Una Europa así, con prohibición de cultos, con limitaciones a los movimientos por motivos religiosos, con discriminación de derechos y deberes, ¿seguiría siendo Europa? Los occidentales consideran que la democracia es el mejor régimen posible, el único que merece la pena ser vivido: ¿qué ocurre cuando este conduce a la inseguridad a corto plazo y al despotismo a largo? La cuestión, terrible, de los límites de la sociedad abierta y del régimen pluralista vuelve a abrirse de nuevo, esta vez con el goteo sistemático de ataques terroristas en París, Londres o Bruselas. Vencer al terrorismo, salvar Europa, tiene cada vez menos que ver con el despliegue de militares en lugares lejanos: no se puede luchar contra el islamismo en Europa sin vulnerar los mismos derechos que los europeos consideran sagrados, y que los terroristas, organizados o no, utilizan para acabar con la sociedad abierta, apoyados en la mayoría musulmana silente.

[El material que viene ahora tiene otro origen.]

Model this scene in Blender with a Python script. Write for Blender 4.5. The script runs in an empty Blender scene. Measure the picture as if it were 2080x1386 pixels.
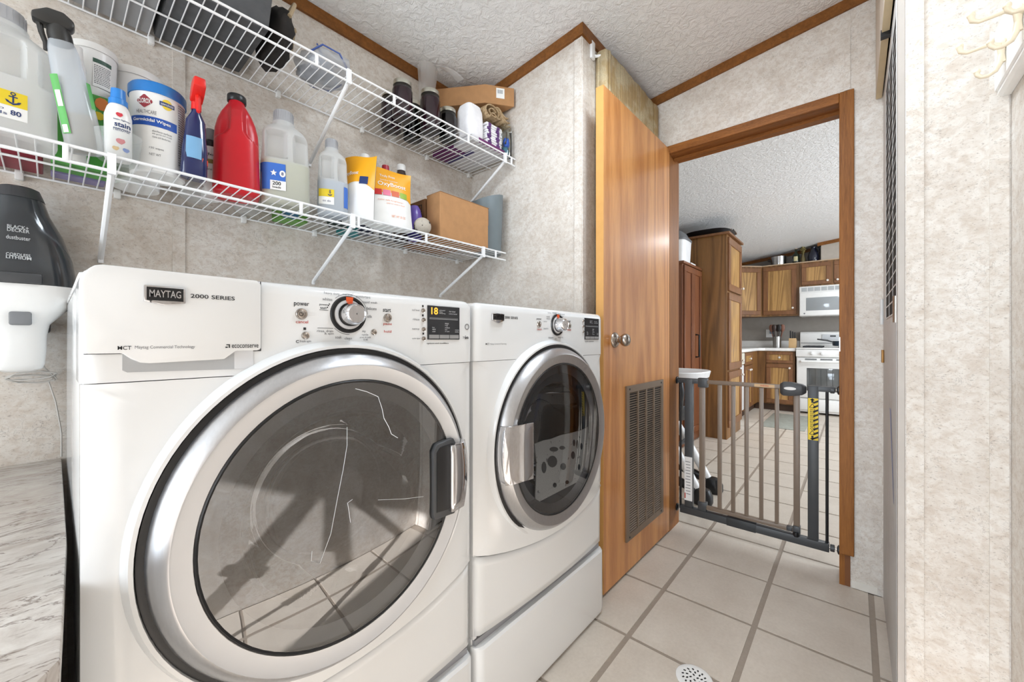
import bpy, bmesh, math, random
from mathutils import Vector, Matrix
random.seed(4)
C = bpy.context.scene.collection
S = bpy.context.scene
PI = math.pi

# ------------------------------------------------------------------ camera, light, exposure
CAM_H = 1.04
FPX = 807.0
YAW = math.atan(695 / 807.0)
cd = bpy.data.cameras.new('camera_view'); cam = bpy.data.objects.new('camera_view', cd); C.objects.link(cam)
cam.location = (0, 0, CAM_H); cam.rotation_euler = (PI / 2, 0, YAW - PI / 2)
cd.sensor_width = 36; cd.lens = FPX / 2080 * 36; cd.shift_y = -3 / 2080; cd.clip_start = 0.02
S.camera = cam
S.view_settings.view_transform = 'Standard'; S.view_settings.look = 'None'
S.view_settings.gamma = 1; S.view_settings.use_curve_mapping = False
S.view_settings.exposure = -0.24

w = bpy.data.worlds.new('sky'); S.world = w; w.use_nodes = True
w.node_tree.nodes['Background'].inputs[0].default_value = (0.75, 0.87, 1.0, 1)
w.node_tree.nodes['Background'].inputs[1].default_value = 1.6

def light(name, kind, loc, direction, energy, size=None, size_y=None, color=(1, 1, 1)):
    l = bpy.data.lights.new(name, kind); o = bpy.data.objects.new(name, l); C.objects.link(o)
    o.location = loc; o.rotation_euler = Vector(direction).to_track_quat('-Z', 'Y').to_euler()
    l.energy = energy; l.color = color
    if kind == 'AREA':
        l.shape = 'RECTANGLE'; l.size = size; l.size_y = size_y or size
    return o
sun = light('sun', 'SUN', (-4, 1, 4), (1, -0.27, -0.483), 25, color=(0.96, 0.97, 1.0)); sun.data.angle = 0.012
light('entry_daylight', 'AREA', (-2.85, 0.40, 1.05), (1, 0.08, 0.02), 90, 1.1, 2.0, (0.78, 0.89, 1.0))
light('kitchen_window_daylight', 'AREA', (4.6, -2.45, 1.45), (0, 1, -0.05), 135, 3.0, 1.7, (0.86, 0.93, 1.0))
light('kitchen_fill_light', 'AREA', (5.6, -0.5, 2.42), (0, 0, -1), 26, 0.5, 0.5, (0.92, 0.96, 1.0))  # added overhead fill for the kitchen, without a fixture
light('laundry_fill_light', 'AREA', (1.10, 0.36, 2.31), (0, 0, -1), 17, 0.40, 0.40, (0.80, 0.90, 1.0))  # added fill from above the aisle, an unseen source

# ------------------------------------------------------------------ sight lines: a point of the photograph on a known plane
def ray(u, v):
    r = (u - 1040) / FPX
    return (math.cos(YAW) + math.sin(YAW) * r, math.sin(YAW) - math.cos(YAW) * r, (690 - v) / FPX)
def onX(u, v, X): a = ray(u, v); t = X / a[0]; return Vector((X, a[1] * t, CAM_H + a[2] * t))
def onY(u, v, Y): a = ray(u, v); t = Y / a[1]; return Vector((a[0] * t, Y, CAM_H + a[2] * t))
def onZ(u, v, Z): a = ray(u, v); t = (Z - CAM_H) / a[2]; return Vector((a[0] * t, a[1] * t, Z))

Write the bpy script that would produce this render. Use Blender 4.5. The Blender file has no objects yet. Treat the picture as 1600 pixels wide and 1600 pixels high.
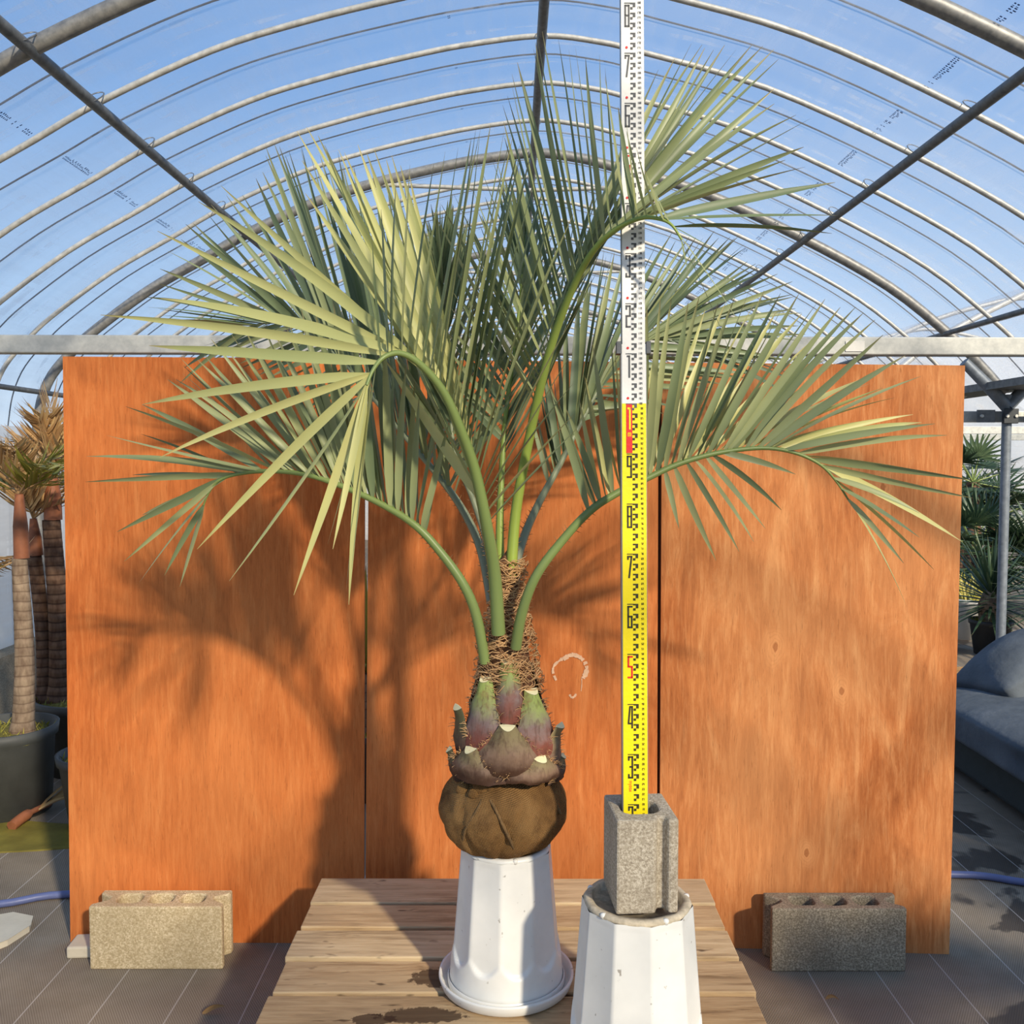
import bpy, bmesh, math, random
from mathutils import Vector, Matrix, noise
random.seed(11)
R = math.radians
S = bpy.context.scene
COL = S.collection
# ------------------------------------------------------------------ camera, world, sun, exposure
CAM = Vector((0, 0, 1.5)); PITCH = R(-3.1); F = 1480.0
cd = bpy.data.cameras.new('camera'); cam = bpy.data.objects.new('camera', cd); COL.objects.link(cam)
cam.location = CAM; cam.rotation_euler = (R(90) + PITCH, 0, 0)
cd.sensor_width = 36; cd.lens = F / 1600 * 36; cd.clip_end = 400
S.camera = cam
S.view_settings.view_transform = 'Standard'; S.view_settings.look = 'None'
S.view_settings.gamma = 1; S.view_settings.use_curve_mapping = False
S.view_settings.exposure = 0.0
w = bpy.data.worlds.new('sky'); S.world = w; w.use_nodes = True
nt = w.node_tree; nt.nodes.clear()
wo = nt.nodes.new('ShaderNodeOutputWorld'); wb = nt.nodes.new('ShaderNodeBackground')
tc = nt.nodes.new('ShaderNodeTexCoord'); sx = nt.nodes.new('ShaderNodeSeparateXYZ'); cr = nt.nodes.new('ShaderNodeValToRGB')
nt.links.new(tc.outputs['Generated'], sx.inputs[0]); nt.links.new(sx.outputs['Z'], cr.inputs[0])
cr.color_ramp.elements[0].position = 0.0; cr.color_ramp.elements[0].color = (0.30, 0.27, 0.22, 1)   # ground beyond the house
cr.color_ramp.elements[1].position = 0.62; cr.color_ramp.elements[1].color = (0.17, 0.34, 0.66, 1)
e = cr.color_ramp.elements.new(0.004); e.color = (0.66, 0.78, 0.90, 1)
e = cr.color_ramp.elements.new(0.14); e.color = (0.41, 0.59, 0.83, 1)
e = cr.color_ramp.elements.new(0.36); e.color = (0.18, 0.36, 0.69, 1)
nt.links.new(cr.outputs[0], wb.inputs[0]); wb.inputs[1].default_value = 1.15
nt.links.new(wb.outputs[0], wo.inputs[0])
SUN = Vector((-0.60, 1.0, -0.62)).normalized()
sl = bpy.data.lights.new('sun', 'SUN'); sl.energy = 6.0; sl.angle = R(2.6); sl.color = (1.0, 0.87, 0.68)
so = bpy.data.objects.new('sun', sl); COL.objects.link(so)
so.rotation_euler = SUN.to_track_quat('-Z', 'Y').to_euler(); so.location = (4, -5, 6)

# ------------------------------------------------------------------ helpers
FW = Vector((0, math.cos(PITCH), math.sin(PITCH))); UP = Vector((0, -math.sin(PITCH), math.cos(PITCH)))
def ray(u, v): return FW + Vector(((u - 800) / F, 0, 0)) + UP * ((800 - v) / F)
def P(u, v, Y):
    d = ray(u, v); return CAM + d * (Y / d.y)
def G(u, v, z=0.0):
    d = ray(u, v); return CAM + d * ((z - CAM.z) / d.z)
def tag(o, label, cat, group=None):
    o['label'] = label; o['category'] = cat
    if group: o['group'] = group
    return o
def kind(o, k): o['kind'] = k; return o
def empty(name, loc=(0, 0, 0)):
    o = bpy.data.objects.new(name, None); COL.objects.link(o); o.location = loc; o.empty_display_size = .1
    return o
def setparent(o, p):
    # meshes are made in world coordinates; keep them there under a parent that was moved
    o.parent = p
    o.matrix_parent_inverse = world(p).inverted()
def world(o):
    m = o.matrix_basis.copy()
    if o.parent: m = world(o.parent) @ o.matrix_parent_inverse @ m
    return m
class MB:
    def __init__(s): s.v = []; s.f = []; s.mi = []; s.at = {}; s.sm = []
    def add(me, vs, fs, mi=0, smooth=True, **at):
        b = len(me.v); me.v += [tuple(p) for p in vs]
        for f in fs: me.f.append(tuple(b + i for i in f)); me.mi.append(mi); me.sm.append(smooth)
        for k, a in at.items():
            me.at.setdefault(k, [0.0] * b); me.at[k] += list(a)
        for k in me.at:
            if len(me.at[k]) < len(me.v): me.at[k] += [0.0] * (len(me.v) - len(me.at[k]))
    def mesh(s, name, mats):
        me = bpy.data.meshes.new(name); me.from_pydata(s.v, [], s.f); me.update()
        for m in (mats if isinstance(mats, (list, tuple)) else [mats]): me.materials.append(m)
        me.polygons.foreach_set('material_index', s.mi); me.polygons.foreach_set('use_smooth', s.sm)
        for k, a in s.at.items():
            t = me.attributes.new(k, 'FLOAT', 'POINT'); t.data.foreach_set('value', a)
        return me
    def build(s, name, mats, parent=None):
        o = bpy.data.objects.new(name, s.mesh(name, mats)); COL.objects.link(o)
        if parent is not None: setparent(o, parent)
        return o
    def box(s, c, d, M=None, mi=0, smooth=False):
        x, y, z = d[0] / 2, d[1] / 2, d[2] / 2; c = Vector(c)
        vs = [Vector(p) for p in ((-x, -y, -z), (x, -y, -z), (x, y, -z), (-x, y, -z), (-x, -y, z), (x, -y, z), (x, y, z), (-x, y, z))]
        vs = [(M @ p if M else p) + c for p in vs]
        s.add(vs, [(0, 3, 2, 1), (4, 5, 6, 7), (0, 1, 5, 4), (1, 2, 6, 5), (2, 3, 7, 6), (3, 0, 4, 7)], mi, smooth)
        return s
    def tube(s, pts, r, n=8, caps=True, mi=0, flat=1.0, side=None):
        pts = [Vector(p) for p in pts]; m = len(pts)
        rr = r if isinstance(r, (list, tuple)) else [r] * m
        T = [(pts[min(i + 1, m - 1)] - pts[max(i - 1, 0)]).normalized() for i in range(m)]
        a = side.copy() if side is not None else T[0].orthogonal()
        vs = []
        for i in range(m):
            if side is not None: a = side.copy()
            a = a - T[i] * a.dot(T[i])
            a = a.normalized() if a.length > 1e-6 else T[i].orthogonal().normalized()
            b = T[i].cross(a)
            for k in range(n):
                q = 2 * math.pi * k / n
                vs.append(pts[i] + a * (math.cos(q) * rr[i]) + b * (math.sin(q) * rr[i] * flat))
        fs = [(i * n + k, i * n + (k + 1) % n, (i + 1) * n + (k + 1) % n, (i + 1) * n + k) for i in range(m - 1) for k in range(n)]
        s.add(vs, fs, mi, True)
        if caps:
            s.add(vs[:n], [tuple(range(n))[::-1]], mi, False); s.add(vs[-n:], [tuple(range(n))], mi, False)
        return s
    def lathe(s, prof, c=(0, 0, 0), n=24, mod=None, mi=0, smooth=True, capb=False, capt=False):
        c = Vector(c); vs = []
        for (r, z) in prof:
            for k in range(n):
                q = 2 * math.pi * k / n; rr = r * (mod(q, z) if mod else 1)
                vs.append(c + Vector((rr * math.cos(q), rr * math.sin(q), z)))
        fs = [(i * n + k, i * n + (k + 1) % n, (i + 1) * n + (k + 1) % n, (i + 1) * n + k) for i in range(len(prof) - 1) for k in range(n)]
        if capb: fs.append(tuple(range(n))[::-1])
        if capt: b = (len(prof) - 1) * n; fs.append(tuple(range(b, b + n)))
        s.add(vs, fs, mi, smooth); return s
def spline(pts, sub=6):
    pts = [Vector(p) for p in pts]; out = []
    for i in range(len(pts) - 1):
        p0 = pts[max(i - 1, 0)]; p1 = pts[i]; p2 = pts[i + 1]; p3 = pts[min(i + 2, len(pts) - 1)]
        for k in range(sub):
            t = k / sub
            out.append(.5 * ((2 * p1) + (p2 - p0) * t + (2 * p0 - 5 * p1 + 4 * p2 - p3) * t * t + (3 * p1 - p0 - 3 * p2 + p3) * t ** 3))
    out.append(pts[-1]); return out
def bevel(o, wdt, seg=2):
    m = o.modifiers.new('bevel', 'BEVEL'); m.width = wdt; m.segments = seg; m.limit_method = 'ANGLE'; m.angle_limit = R(40)
    return o
def subsurf(o, l=1):
    m = o.modifiers.new('sub', 'SUBSURF'); m.levels = l; m.render_levels = l; return o
def prism(outer, holes, z0, z1, M=None, bumpy=0):
    """solid with holes through it: outer and holes are lists of (x, y)"""
    bm = bmesh.new(); eds = []
    for lp in [outer] + holes:
        vs = [bm.verts.new((x, y, z0)) for x, y in lp]
        for i in range(len(vs)): eds.append(bm.edges.new((vs[i], vs[(i + 1) % len(vs)])))
    g = bmesh.ops.triangle_fill(bm, edges=eds, use_beauty=True, use_dissolve=False)
    faces = [f for f in g['geom'] if isinstance(f, bmesh.types.BMFace)]
    ex = bmesh.ops.extrude_face_region(bm, geom=faces)
    bmesh.ops.translate(bm, verts=[q for q in ex['geom'] if isinstance(q, bmesh.types.BMVert)], vec=(0, 0, z1 - z0))
    bmesh.ops.recalc_face_normals(bm, faces=bm.faces)
    if M is not None: bm.transform(M)
    return bm
def bmobj(name, bm, mats, parent=None, smooth=False):
    me = bpy.data.meshes.new(name); bm.to_mesh(me); bm.free()
    for m in (mats if isinstance(mats, (list, tuple)) else [mats]): me.materials.append(m)
    if smooth:
        for p in me.polygons: p.use_smooth = True
    o = bpy.data.objects.new(name, me); COL.objects.link(o)
    if parent is not None: setparent(o, parent)
    return o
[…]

Hacerlo, sin embargo, significa traicionar los valores e ideales sobre los que se asientan las democracias contemporáneas, y que las hacen más preferibles a cualquiera de las alternativas, empezando por las islámicas. 
 
Así las cosas, la alternativa es diabólica: ¿cercenar la sociedad abierta para salvaguardar algunos de sus aspectos, o salvaguardar la sociedad abierta en su totalidad dejándola más expuesta a los embites islámicos e islamistas?